En 2021, cette passionnée de montagne se lance à son tour dans l'ascension du Cervin avec un ami guide, lui aussi en costume d'époque, s'assurant avec des cordes de chanvre. La reconstitution a donné lieu à un documentaire, Sur les traces de Lucy Walker, sorti en 2022 en Suisse et en 2023 en France, ainsi qu'à un article pour le musée de Bagnes, en Suisse.  

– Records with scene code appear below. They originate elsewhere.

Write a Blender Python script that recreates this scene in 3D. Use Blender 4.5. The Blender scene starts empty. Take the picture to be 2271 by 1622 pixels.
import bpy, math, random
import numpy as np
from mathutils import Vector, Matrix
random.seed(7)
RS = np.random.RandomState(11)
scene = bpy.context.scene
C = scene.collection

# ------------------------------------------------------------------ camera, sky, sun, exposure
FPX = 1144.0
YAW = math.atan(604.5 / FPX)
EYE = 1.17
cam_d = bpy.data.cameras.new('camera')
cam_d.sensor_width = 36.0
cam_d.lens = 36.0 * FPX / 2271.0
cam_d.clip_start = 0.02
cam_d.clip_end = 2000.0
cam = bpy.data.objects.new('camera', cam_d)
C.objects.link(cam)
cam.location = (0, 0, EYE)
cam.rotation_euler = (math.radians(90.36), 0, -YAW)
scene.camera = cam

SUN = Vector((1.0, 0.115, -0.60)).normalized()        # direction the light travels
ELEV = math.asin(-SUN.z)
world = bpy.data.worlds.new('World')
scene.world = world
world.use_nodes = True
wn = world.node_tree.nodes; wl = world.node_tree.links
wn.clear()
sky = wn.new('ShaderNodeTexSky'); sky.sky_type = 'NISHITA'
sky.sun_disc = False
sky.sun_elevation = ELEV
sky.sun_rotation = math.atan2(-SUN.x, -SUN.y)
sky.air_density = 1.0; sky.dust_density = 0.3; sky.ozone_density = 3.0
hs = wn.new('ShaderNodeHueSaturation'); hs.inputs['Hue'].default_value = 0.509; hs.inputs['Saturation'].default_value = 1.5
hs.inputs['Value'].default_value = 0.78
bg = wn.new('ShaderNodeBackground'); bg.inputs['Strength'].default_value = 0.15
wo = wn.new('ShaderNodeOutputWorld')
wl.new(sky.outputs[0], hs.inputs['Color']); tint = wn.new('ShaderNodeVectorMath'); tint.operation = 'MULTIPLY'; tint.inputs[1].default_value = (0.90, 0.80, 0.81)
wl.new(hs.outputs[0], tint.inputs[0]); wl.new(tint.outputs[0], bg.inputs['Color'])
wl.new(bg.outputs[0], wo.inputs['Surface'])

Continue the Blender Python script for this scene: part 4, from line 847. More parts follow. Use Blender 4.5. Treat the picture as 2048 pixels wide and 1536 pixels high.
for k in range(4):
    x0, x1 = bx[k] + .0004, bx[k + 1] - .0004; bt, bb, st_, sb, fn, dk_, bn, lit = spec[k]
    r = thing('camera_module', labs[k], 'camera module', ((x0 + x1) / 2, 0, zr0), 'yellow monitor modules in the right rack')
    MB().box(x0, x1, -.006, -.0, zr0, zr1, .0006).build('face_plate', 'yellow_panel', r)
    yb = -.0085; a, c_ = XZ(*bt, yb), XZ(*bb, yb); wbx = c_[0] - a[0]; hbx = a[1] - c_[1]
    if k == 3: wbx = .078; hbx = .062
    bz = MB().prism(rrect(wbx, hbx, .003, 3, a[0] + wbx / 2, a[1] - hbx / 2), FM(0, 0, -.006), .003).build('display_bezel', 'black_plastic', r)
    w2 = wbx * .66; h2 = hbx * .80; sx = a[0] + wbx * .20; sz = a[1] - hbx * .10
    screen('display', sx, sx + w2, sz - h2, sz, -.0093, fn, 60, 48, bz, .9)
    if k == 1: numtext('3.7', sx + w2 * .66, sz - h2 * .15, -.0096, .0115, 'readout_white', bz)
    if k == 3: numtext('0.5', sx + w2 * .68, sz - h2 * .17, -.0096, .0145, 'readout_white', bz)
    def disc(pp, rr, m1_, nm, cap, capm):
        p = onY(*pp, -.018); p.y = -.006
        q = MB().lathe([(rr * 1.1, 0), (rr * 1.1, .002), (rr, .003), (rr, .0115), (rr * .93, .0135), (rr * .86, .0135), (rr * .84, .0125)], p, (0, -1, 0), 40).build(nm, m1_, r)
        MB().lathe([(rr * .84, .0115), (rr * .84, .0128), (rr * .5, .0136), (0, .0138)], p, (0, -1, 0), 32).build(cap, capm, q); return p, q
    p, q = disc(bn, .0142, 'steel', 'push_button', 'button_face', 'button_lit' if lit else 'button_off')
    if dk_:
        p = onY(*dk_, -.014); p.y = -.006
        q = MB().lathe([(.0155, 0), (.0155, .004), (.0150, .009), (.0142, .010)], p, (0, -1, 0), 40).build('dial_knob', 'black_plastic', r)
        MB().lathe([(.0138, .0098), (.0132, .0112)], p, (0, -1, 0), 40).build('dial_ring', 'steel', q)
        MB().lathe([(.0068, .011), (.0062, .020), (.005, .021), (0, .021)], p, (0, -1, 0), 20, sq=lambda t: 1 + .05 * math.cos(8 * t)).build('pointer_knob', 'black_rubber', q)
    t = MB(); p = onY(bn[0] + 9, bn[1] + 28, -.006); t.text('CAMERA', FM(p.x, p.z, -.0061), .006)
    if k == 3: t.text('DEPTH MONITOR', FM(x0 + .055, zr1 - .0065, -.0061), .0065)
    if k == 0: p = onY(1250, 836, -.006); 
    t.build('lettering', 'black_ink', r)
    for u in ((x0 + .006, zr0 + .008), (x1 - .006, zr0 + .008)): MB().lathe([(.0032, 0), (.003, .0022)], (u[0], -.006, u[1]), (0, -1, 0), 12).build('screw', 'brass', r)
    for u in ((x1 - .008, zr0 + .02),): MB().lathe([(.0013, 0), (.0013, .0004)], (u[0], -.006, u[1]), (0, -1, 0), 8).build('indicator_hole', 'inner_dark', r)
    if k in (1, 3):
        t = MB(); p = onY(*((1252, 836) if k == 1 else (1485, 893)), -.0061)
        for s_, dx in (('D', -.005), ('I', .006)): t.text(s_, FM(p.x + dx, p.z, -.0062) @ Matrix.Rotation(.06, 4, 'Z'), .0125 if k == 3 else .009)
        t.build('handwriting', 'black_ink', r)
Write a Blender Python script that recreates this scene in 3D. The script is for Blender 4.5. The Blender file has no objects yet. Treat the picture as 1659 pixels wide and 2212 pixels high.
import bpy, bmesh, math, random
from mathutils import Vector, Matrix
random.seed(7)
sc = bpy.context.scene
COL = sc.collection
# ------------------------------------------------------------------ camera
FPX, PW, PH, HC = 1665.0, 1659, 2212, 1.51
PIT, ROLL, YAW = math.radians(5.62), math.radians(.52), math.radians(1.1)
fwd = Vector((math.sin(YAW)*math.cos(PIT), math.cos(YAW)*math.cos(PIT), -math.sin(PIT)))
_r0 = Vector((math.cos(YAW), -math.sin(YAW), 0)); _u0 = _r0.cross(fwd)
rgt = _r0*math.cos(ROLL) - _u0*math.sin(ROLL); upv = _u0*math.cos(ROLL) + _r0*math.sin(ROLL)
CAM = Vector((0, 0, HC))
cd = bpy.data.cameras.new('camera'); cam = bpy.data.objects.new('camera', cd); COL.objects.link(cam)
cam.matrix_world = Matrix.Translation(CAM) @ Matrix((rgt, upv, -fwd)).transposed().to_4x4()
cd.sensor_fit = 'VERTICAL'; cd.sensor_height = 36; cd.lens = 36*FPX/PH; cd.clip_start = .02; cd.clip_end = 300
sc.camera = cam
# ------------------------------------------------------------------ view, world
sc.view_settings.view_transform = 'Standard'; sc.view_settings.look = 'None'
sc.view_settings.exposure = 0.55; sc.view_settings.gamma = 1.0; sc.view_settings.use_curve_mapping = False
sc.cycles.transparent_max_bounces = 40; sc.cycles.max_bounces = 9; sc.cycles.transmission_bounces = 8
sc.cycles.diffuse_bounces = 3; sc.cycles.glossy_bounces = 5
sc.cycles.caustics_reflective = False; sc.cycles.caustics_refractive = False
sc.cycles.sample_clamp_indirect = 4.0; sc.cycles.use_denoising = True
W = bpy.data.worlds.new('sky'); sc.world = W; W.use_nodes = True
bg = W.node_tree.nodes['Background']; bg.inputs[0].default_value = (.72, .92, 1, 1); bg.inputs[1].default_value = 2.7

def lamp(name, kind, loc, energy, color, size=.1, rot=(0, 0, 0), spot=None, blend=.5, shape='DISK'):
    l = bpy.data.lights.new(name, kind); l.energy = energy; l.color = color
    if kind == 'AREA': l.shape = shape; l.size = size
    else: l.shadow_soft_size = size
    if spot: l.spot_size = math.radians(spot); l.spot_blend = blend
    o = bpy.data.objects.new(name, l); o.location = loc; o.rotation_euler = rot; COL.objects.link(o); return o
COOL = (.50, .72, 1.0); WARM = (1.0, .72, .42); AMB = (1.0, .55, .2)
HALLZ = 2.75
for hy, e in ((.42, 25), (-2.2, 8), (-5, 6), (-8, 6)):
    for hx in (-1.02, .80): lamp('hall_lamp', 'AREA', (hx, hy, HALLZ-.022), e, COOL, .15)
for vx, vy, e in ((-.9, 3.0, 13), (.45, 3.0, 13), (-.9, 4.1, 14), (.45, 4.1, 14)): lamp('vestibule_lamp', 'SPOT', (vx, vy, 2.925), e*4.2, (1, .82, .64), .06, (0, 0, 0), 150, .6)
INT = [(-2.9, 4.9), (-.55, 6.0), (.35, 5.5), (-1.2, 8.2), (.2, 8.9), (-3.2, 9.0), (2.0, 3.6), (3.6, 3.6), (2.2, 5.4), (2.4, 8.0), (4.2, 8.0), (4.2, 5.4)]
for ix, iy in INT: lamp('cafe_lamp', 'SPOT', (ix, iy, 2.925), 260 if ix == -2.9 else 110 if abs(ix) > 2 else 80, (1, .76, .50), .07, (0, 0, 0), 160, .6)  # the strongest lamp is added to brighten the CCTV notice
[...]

Dans la peau de Lucy Walker, entre fous rires et héroïsme

Au-delà de l'exploit sportif, le documentaire montre aussi les fous rires de l'historienne lors des essayages de son costume de grimpe – trois jupes superposées, un corset, une grosse veste de laine, des chaussures en cuir. Il la montre à l'entraînement, puis le jour J : le départ en pleine nuit du refuge, au milieu de dizaines d'autres alpinistes en tenue hyper technique.
 
Je ne m'attendais pas à ce que ce soit aussi dur. Mais face à ce qu’elle a dû expérimenter, ce n’est pas grand-chose. Marie-France Hendrikx
Elle serre les dents lorsque sa jupe trempée l'empêche à chaque pas de voir où poser ses pieds sur la pente glacée quasi verticale. Elle et son guide parviendront au sommet au prix de gros efforts et de petits compromis comme porter un casque, des crampons et même une "doudoune de secours" par dessus le costume. "C'était dur, je ne m'attendais pas à ce que ce soit aussi contraignant. Mais face à ce qu’elle a dû expérimenter, je me dis que ce n’est pas grand-chose, conclut l'historienne. Lucy me semble encore plus héroïque".